Catholic institutes such as universities and Catholics themselves (politicians or not) uphold Catholic teaching to fail to do so causes scandal and confuses people about what Catholic teaching is. We ALL must do better.


  1. Unforetunately Pope Benedict made Sarkosy a canon of a Roman church and Sarkosy is pro choice and married twice. What if ND's Jenkins saw that and took it for an example of what was permitted. I agree with you that ND was wrong but Benedict therefore was also wrong. Be careful of assigning what cooperation is meant and that people have definitely done mortal sin. You may be correct but then why has not any Pope since Cuomo reigned in such pols and are such Popes then in mortal sin for not having done so. Do you see how quick one can become extreme? The results of such strictness are often the opposite of strictness....witness Luther marrying a ex nun and Mel Gibson now having a child with a young woman. Both men started off being stricter than Rome and look where they landed.

  2. Bilbannon - I think people are using the Pope's making Sarkozy a canon as a way of absolving Notre Dame.

    From what I understand, the honor of "canon" is a common thing that the Church has given to heads of state in France throughout history (from Kings, onward) more to recognize France's history as being considered the "eldest daughter of the Church."
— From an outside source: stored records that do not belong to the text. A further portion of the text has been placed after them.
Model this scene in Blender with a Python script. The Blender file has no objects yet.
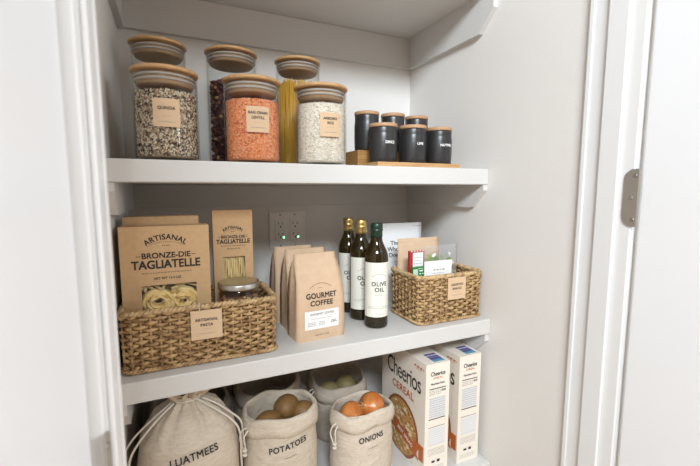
import bpy, bmesh, math, random
from mathutils import Vector, Matrix
random.seed(7)
PI = math.pi
SC = bpy.context.scene
COL = SC.collection

# ------------------------------------------------------------------ camera
cam_d = bpy.data.cameras.new('camera')
cam = bpy.data.objects.new('camera', cam_d)
COL.objects.link(cam)
YAW, PIT, ROL = 0.42619, 0.11118, 0.00054
F = Vector((math.sin(YAW)*math.cos(PIT), math.cos(YAW)*math.cos(PIT), -math.sin(PIT)))
R0 = Vector((math.cos(YAW), -math.sin(YAW), 0)); U0 = R0.cross(F)
Rv = math.cos(ROL)*R0 + math.sin(ROL)*U0
Uv = -math.sin(ROL)*R0 + math.cos(ROL)*U0
M = Matrix((Rv, Uv, -F)).transposed().to_4x4()
M.translation = Vector((0.10746, -0.79589, 0.34584))
cam.matrix_world = M
cam_d.sensor_width = 36.0
cam_d.lens = 389.45/700*36
cam_d.clip_start = 0.02
cam_d.dof.use_dof = True
cam_d.dof.focus_distance = 0.92
cam_d.dof.aperture_fstop = 4.0
SC.camera = cam

# ------------------------------------------------------------------ light
w = bpy.data.worlds.new('world'); SC.world = w; w.use_nodes = True
bg = w.node_tree.nodes['Background']
bg.inputs[0].default_value = (1.0, 0.74, 0.46, 1)
bg.inputs[1].default_value = 0.27

def area(name, loc, target, sx, sy, power, col):
    d = bpy.data.lights.new(name, 'AREA'); d.shape = 'RECTANGLE'; d.size = sx; d.size_y = sy
    d.energy = power; d.color = col
    o = bpy.data.objects.new(name, d); COL.objects.link(o)
    o.location = loc
    o.rotation_euler = (Vector(target)-Vector(loc)).to_track_quat('-Z', 'Y').to_euler()
    return o
area('window_light', (-0.45, -2.5, 1.82), (0.5, 0.1, 0.1), 1.15, 0.55, 92, (0.855, 0.937, 1.0))
area('side_window_light', (2.3, -2.1, 0.9), (0.0, -0.55, 0.2), 1.0, 1.2, 42, (0.86, 0.935, 1.0))

SC.view_settings.view_transform = 'Standard'
SC.view_settings.look = 'None'
SC.view_settings.gamma = 1.0
SC.view_settings.use_curve_mapping = False
SC.view_settings.exposure = 0.42
SC.cycles.transparent_max_bounces = 32
SC.cycles.max_bounces = 10

# ------------------------------------------------------------------ materials
def nmat(name):
    m = bpy.data.materials.new(name); m.use_nodes = True
    return m, m.node_tree, m.node_tree.nodes, m.node_tree.links, m.node_tree.nodes['Principled BSDF']

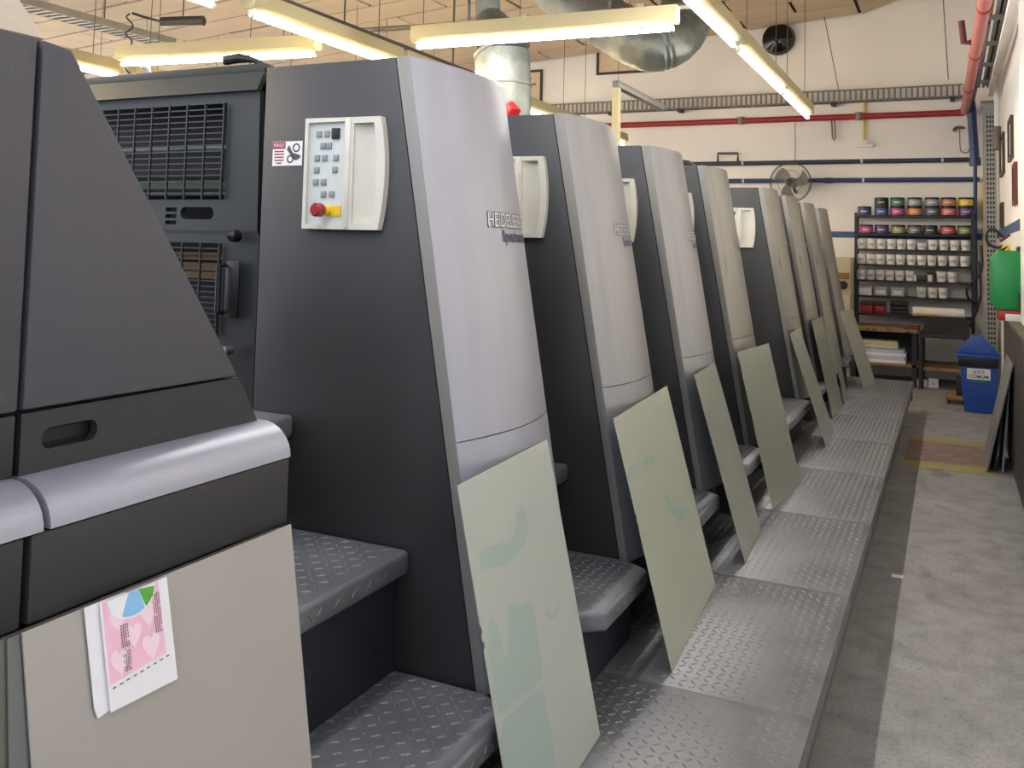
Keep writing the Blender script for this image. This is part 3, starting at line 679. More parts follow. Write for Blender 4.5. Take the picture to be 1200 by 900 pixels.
for k, (x, y) in enumerate(((-4.25, .5), (-7.0, 2.2), (-7.0, .2), (-9.6, 2.3), (-9.6, 4.3), (-9.6, 6.4), (-9.6, 8.4), (-9.6, 10.4))):  # unseen fixtures added only for the extra light they give
    fixture('fluorescent fixture added to light the hall, hidden from view, %s' % ('first', 'second', 'third', 'fourth', 'fifth', 'sixth', 'seventh', 'eighth', 'ninth')[k], x, y, x, y+1.85, ZL, m_tube_w, wire=True)

# ================================================================== pipes, trays, ducts
rp = thing('red_pipe', 'red pipe running across the far wall and along the right wall top', 'pipe', (0, 14.1, 3.5))
MB().tube([(-7.5, 14.1, 3.72), (-3.8, 14.1, 3.71), (.10, 14.1, 3.71)], .045, 12).build('wall_run', m_redpipe, rp)
MB().tube(smooth_path([(.10, 14.1, 3.71), (.16, 14.08, 3.715), (.185, 14.0, 3.72)]), .052, 12).build('elbow', m_redpipe, rp)
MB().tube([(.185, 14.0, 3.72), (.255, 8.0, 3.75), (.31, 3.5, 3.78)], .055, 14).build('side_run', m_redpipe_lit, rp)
for y in (12.2, 10.2, 8.3): MB().cyl((.185+.0125*(14-y)-.0, y-.03, 3.72+.005*(14-y)), (.185+.0125*(14-y), y+.03, 3.72+.005*(14-y)), .062, 14).build('coupling', m_redpipe, rp)
for x in (-5.2, -2.9, -1.2): MB().tube([(x, 14.1, 3.66), (x, 14.1, 3.77)], .055, 12).build('pipe_clamp', m_galv_d, rp)
MB().tube([(.185, 9.6, 3.74), (.12, 9.6, 3.74), (.10, 9.6, 3.95)], .03, 10).build('sprinkler_branch', m_cocoa, rp)
hk = thing('hose_hook', 'small grey loop bracket hanging just under the red pipe', 'bracket', (-1.55, 14.15, 3.36))
MB().tube([(-1.58, 14.12, 3.67), (-1.565, 14.12, 3.42), (-1.545, 14.12, 3.37), (-1.525, 14.12, 3.42), (-1.54, 14.12, 3.67)], .012, 8).build('loop', m_galv_d, hk)
bp1 = thing('blue_pipe', 'upper dark blue pipe across the far wall, ending at the right corner', 'pipe', (-1.5, 14.12, 3.05))
MB().tube([(-3.9, 14.12, 3.06), (.24, 14.12, 3.053)], .034, 12).build('run', m_bluepipe_d, bp1)
MB().tube([(-3.255, 14.12, 3.06), (-3.255, 14.12, 3.22), (-2.95, 14.12, 3.215), (-2.95, 14.12, 3.10), (-2.90, 14.12, 3.06)], .02, 8).build('bypass_loop', m_bluepipe_d, bp1)
for x in (-2.87, -1.16, -.1): MB().cyl((x-.015, 14.12, 3.055), (x+.015, 14.12, 3.055), .040, 12).build('clip', m_bracket, bp1)
bp2 = thing('blue_pipe', 'lower blue pipe across the far wall behind the wall fan', 'pipe', (-1.5, 14.12, 2.78))
MB().tube([(-3.9, 14.12, 2.79), (.36, 14.12, 2.778)], .034, 12).build('run', m_bluepipe, bp2)
for x in (-2.86, -1.14): MB().cyl((x-.015, 14.12, 2.782), (x+.015, 14.12, 2.782), .040, 12).build('clip', m_bracket, bp2)
MB().cyl((-1.68, 14.12, 2.782), (-1.56, 14.12, 2.782), .042, 12).build('coupling', m_bluepipe, bp2)
bp3 = thing('blue_pipe', 'blue pipe dropping down the far right corner, thinner below', 'pipe', (.3, 14.0, 0))
MB().tube([(.29, 9.0, 3.78), (.28, 13.2, 3.86), (.262, 13.85, 3.85), (.262, 13.92, 3.76), (.30, 13.92, 3.06)], [.03, .035, .045, .06, .06], 12).build('upper_drop', m_bluepipe, bp3)
MB().tube([(.30, 13.92, 3.06), (.305, 13.92, 2.95)], .075, 12).build('reducer', m_bluepipe, bp3)
MB().tube([(.305, 13.92, 2.95), (.30, 13.92, 1.0)], .026, 10).build('lower_drop', m_bluepipe, bp3)
ctr = thing('cable_tray', 'perforated grey cable tray across the far wall above the red pipe', 'cable tray', (-2, 14.1, 3.95))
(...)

    The problem with Notre Dame's honor is that the administration, one would think, contains many "intelligent people" who had to know that this would bring unwelcome disunity, debate, insult to Catholic people. Whether you think Notre Dame should give an honor to Notre Dame or not, NO ONE should have been shocked that for many Catholics who Pro-Life issues are of primary concern (and have been increasingly worried about Life issues since last year's elections) this was at a minimum an insensitive move.

    Is there really no one out there who could have been a speaker and received an honorary degree where all Catholics wouldn't be offended? Wouldn't it make sense to try to find someone like that on a day when Notre Dame is suppose to be simply focusing on the achievements of their graduates and sending them out into the world?

    Quite simply, it seems to me one of the stupidest moves Notre Dame has made.